The $100 Portrait Lighting Challenge

$100 flash challenge

The components of my $100 portrait lighting challenge assembled

In the recent past we covered basic three point lighting for portraits and basic five point lighting. That’s all well and good if you have a space big enough for a studio and can afford the equipment. But what do you do when you’re just starting out and can’t afford all that? Or you have to choose between portrait lighting and your kid’s braces? There are also many situations where you want to shoot fast and scoot along without the overhead of setting up big lights.

Today I thought it would be fun to put together an ultra-el cheapo, one light, hand-held system that will still take a decent portrait and try to keep the price tag below $100. Here’s what I came up with and today’s prices.

Yongnuo YN-467 Flash (I had one of these left over from another article) $76.65

A Neewer 33in Translucent Umbrella $7.07

Flash Shoe Holder Type B with Umbrella Holder $7.95

That all comes to $91.67. I picked the components for value, price and versatility. The umbrella you can use as a shoot-through or shoot turn the flash around and shoot into it. It yields a nice soft light that works surprisingly well for portraits.

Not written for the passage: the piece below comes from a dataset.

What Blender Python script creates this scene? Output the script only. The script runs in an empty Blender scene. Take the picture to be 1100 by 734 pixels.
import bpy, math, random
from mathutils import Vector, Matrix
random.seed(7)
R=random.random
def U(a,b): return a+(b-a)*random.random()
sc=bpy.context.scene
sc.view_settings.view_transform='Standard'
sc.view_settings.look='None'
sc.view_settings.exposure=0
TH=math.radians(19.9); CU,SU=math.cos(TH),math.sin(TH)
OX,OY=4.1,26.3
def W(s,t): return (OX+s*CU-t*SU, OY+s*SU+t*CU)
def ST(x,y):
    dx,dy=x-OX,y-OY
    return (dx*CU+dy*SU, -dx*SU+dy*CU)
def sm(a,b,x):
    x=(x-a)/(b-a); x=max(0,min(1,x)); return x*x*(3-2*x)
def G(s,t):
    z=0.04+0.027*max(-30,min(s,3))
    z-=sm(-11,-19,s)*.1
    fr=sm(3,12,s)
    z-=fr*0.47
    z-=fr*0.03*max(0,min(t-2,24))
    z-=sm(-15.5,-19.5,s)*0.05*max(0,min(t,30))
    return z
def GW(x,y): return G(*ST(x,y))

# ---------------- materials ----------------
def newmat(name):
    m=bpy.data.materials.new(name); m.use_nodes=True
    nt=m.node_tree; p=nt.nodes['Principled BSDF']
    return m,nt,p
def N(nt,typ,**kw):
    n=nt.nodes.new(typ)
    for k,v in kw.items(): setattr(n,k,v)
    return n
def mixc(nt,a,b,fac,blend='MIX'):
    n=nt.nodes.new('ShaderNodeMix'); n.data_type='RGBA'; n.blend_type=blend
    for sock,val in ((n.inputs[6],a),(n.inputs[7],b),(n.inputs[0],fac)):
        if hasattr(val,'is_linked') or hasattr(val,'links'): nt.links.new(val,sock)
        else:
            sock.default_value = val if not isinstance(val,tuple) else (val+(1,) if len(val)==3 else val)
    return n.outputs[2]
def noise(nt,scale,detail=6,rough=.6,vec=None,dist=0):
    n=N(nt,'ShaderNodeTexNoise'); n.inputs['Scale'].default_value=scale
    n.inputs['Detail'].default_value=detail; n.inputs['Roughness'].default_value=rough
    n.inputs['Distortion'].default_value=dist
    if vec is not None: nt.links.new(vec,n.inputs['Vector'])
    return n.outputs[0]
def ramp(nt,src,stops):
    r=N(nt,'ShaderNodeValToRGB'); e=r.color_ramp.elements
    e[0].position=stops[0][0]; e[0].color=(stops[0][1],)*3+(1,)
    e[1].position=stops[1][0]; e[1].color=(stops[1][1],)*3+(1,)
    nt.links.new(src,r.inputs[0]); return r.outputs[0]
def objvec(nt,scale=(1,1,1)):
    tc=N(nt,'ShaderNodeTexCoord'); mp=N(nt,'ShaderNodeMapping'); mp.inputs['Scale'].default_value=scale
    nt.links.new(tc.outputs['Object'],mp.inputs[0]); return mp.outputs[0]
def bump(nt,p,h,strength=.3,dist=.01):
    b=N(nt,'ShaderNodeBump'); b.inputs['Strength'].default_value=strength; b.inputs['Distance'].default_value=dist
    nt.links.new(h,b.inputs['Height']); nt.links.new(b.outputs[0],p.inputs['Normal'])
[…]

No flash sync cable or wireless controllers this time, neither one was in the budget. To make it work off-camera, I’m going to set the flash power manually and use my camera’s built-in flash to trigger the external flash in slave mode. But to keep the built-in flash from taking over, I’m going to shoot in Program mode, manual flash operation, and crank the flash exposure compensation down to -2 ⅔.

Now the built-in flash is way underexposed but still bright enough to fire the slave trigger so most of the usable light is coming from the external flash, but there’s still enough from the built-in flash to fill in some of the shadows without being too harsh.

model photo jone

Proof is in the pudding. For $100 in lighting gear I think that looks really good.

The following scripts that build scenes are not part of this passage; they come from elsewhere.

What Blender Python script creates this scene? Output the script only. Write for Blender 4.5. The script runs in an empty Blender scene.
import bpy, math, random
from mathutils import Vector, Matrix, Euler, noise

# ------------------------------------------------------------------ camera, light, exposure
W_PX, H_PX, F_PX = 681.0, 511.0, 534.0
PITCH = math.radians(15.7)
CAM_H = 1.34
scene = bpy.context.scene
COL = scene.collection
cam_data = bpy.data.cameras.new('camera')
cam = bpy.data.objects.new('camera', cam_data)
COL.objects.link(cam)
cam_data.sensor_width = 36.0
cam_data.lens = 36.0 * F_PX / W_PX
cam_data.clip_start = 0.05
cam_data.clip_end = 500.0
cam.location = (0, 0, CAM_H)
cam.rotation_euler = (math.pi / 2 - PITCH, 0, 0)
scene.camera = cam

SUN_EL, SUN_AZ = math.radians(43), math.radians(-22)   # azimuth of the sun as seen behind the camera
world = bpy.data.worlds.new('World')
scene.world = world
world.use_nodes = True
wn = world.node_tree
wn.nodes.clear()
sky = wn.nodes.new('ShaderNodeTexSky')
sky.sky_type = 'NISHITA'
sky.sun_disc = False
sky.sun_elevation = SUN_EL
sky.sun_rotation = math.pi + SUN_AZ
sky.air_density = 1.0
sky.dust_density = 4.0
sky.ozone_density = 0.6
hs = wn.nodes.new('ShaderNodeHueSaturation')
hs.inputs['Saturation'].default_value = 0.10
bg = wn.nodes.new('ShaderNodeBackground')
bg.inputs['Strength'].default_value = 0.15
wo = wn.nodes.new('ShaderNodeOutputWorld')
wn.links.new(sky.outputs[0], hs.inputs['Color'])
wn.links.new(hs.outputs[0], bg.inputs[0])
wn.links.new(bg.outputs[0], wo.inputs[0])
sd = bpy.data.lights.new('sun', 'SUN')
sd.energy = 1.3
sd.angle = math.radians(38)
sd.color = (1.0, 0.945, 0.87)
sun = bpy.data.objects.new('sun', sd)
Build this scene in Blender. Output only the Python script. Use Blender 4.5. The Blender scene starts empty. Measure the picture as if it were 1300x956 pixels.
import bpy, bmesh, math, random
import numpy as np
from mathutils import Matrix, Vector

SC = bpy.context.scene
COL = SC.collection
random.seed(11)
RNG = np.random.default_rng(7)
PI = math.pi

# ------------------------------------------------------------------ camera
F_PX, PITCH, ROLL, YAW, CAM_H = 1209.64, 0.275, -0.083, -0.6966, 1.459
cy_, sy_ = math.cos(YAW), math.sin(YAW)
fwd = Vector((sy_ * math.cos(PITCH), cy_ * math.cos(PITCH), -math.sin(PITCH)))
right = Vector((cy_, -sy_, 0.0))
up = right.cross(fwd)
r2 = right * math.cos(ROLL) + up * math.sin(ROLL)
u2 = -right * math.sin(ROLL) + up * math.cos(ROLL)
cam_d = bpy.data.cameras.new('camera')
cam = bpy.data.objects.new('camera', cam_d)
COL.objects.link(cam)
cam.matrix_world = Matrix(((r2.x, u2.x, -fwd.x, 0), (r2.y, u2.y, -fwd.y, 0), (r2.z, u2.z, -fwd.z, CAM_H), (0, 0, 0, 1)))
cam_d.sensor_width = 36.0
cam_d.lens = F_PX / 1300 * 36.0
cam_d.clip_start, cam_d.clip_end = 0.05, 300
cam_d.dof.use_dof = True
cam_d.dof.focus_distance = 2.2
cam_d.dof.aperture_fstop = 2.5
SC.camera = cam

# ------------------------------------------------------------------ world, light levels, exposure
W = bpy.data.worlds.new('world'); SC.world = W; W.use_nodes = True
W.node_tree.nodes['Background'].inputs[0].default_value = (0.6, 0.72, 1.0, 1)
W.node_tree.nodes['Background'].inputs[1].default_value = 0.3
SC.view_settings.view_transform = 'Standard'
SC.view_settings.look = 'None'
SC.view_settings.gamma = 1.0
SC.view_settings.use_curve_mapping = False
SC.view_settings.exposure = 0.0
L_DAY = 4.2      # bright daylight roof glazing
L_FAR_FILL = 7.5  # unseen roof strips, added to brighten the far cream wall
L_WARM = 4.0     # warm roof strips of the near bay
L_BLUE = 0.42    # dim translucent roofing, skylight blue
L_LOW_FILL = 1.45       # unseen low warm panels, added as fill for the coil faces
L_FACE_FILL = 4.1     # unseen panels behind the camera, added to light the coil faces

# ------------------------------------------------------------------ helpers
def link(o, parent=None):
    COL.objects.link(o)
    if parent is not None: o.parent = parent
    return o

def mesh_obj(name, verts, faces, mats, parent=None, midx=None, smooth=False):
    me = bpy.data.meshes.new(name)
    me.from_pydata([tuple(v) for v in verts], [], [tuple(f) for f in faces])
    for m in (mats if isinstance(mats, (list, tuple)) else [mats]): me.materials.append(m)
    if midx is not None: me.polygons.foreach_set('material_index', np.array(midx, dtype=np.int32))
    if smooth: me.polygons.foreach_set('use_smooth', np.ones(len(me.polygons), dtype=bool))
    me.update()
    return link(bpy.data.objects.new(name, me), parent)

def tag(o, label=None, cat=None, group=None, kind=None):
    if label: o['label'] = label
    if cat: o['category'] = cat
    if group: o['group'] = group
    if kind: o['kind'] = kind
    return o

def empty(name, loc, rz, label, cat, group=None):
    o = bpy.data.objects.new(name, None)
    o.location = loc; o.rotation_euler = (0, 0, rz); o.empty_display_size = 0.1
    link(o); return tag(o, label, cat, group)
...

The flash bracket is the type that can be mounted on a flash stand, which you can pick up for around $20.

Since I already have a flash stand I’m going to use it even though that, technically, puts me over budget. I could just as easily hand-hold it or get someone to hold it for me, so I’m claiming the $100 price point victory anyway!

Okay, fellow cheapskates, show me what you got.  Let’s see how many of you can beat my $100 rig on price and quality.

model shot three

I think these came out excellent and I didn't have to advertise myself as a "natural light photographer"

model shot two

I used AfterShot Pro for a little touch up, but I would not be embarrassed to charge money for these shots.